OBJECTIVE:
Establish how many lines in the material include the string "follow" and report it as a lone number.
• • • • •
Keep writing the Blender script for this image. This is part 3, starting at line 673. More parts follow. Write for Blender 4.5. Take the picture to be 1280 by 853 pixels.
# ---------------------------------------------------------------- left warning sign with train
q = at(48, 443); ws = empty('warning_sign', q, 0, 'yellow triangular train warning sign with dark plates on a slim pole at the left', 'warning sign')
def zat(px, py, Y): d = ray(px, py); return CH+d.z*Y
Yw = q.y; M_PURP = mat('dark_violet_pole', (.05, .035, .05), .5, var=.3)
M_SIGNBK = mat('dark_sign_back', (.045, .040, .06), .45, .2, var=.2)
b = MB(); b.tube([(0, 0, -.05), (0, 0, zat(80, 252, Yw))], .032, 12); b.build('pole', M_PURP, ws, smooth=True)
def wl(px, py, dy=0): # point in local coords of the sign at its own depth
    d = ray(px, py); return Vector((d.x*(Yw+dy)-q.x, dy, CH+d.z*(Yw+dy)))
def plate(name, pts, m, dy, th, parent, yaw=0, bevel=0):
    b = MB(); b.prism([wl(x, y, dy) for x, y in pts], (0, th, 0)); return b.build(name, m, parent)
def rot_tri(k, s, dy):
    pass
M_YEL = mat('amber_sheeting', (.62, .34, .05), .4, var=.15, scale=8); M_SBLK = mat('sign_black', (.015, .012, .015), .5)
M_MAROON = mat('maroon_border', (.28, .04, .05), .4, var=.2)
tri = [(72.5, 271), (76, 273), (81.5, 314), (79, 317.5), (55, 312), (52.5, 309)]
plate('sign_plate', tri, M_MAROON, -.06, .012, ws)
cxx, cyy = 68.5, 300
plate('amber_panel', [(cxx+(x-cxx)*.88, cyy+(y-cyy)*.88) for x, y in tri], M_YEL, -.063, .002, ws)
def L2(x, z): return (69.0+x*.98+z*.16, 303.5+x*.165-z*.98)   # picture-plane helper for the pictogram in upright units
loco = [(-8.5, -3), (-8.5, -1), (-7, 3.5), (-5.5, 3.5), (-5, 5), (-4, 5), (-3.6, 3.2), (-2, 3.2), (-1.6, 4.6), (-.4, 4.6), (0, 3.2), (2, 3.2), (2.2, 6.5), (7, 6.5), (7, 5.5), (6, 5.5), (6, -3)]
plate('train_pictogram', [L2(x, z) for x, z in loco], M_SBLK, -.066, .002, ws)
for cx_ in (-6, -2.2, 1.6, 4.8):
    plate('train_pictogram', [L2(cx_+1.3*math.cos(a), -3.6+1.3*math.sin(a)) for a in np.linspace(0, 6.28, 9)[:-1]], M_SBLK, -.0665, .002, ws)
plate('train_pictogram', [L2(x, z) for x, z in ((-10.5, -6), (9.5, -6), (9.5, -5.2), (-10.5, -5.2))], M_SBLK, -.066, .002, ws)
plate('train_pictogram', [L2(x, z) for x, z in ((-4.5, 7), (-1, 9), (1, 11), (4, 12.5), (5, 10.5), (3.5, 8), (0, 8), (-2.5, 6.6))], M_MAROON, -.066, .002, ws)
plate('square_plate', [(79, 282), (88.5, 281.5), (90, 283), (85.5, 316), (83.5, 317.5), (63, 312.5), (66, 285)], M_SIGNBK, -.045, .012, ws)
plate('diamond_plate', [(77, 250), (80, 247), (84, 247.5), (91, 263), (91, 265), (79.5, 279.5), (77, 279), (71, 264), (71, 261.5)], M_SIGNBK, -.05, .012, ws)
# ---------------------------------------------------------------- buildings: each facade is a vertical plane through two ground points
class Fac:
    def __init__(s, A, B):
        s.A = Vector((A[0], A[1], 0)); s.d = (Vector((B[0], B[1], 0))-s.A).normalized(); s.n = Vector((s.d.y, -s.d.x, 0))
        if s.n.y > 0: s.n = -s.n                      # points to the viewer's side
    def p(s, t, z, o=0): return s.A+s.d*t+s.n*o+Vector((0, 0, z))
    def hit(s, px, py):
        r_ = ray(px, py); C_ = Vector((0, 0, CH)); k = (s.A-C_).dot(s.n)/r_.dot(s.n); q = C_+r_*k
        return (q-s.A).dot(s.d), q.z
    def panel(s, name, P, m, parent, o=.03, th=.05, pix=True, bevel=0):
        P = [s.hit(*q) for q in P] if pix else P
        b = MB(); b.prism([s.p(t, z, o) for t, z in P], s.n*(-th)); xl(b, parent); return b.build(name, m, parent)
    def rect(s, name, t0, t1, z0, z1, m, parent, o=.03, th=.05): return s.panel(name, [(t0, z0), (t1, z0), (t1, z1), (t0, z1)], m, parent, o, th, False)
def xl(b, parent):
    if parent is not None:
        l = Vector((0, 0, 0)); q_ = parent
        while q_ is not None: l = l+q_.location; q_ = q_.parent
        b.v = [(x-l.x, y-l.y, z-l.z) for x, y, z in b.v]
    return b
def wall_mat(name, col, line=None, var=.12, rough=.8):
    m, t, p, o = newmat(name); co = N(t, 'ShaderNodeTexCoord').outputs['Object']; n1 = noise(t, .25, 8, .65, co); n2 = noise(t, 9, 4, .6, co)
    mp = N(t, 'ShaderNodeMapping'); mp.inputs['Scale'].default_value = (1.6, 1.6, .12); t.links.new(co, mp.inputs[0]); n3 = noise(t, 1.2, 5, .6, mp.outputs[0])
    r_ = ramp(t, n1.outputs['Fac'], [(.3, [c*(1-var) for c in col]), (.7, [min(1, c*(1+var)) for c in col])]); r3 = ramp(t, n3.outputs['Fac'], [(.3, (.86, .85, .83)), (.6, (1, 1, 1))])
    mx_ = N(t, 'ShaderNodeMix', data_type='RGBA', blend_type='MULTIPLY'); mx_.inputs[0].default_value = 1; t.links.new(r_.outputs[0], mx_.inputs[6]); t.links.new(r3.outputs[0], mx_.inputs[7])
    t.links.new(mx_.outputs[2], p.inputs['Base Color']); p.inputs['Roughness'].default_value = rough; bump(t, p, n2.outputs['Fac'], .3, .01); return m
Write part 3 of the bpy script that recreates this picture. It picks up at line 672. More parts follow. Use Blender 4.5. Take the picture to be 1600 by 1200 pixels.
• • • • •
EXERCISE ANSWER:
2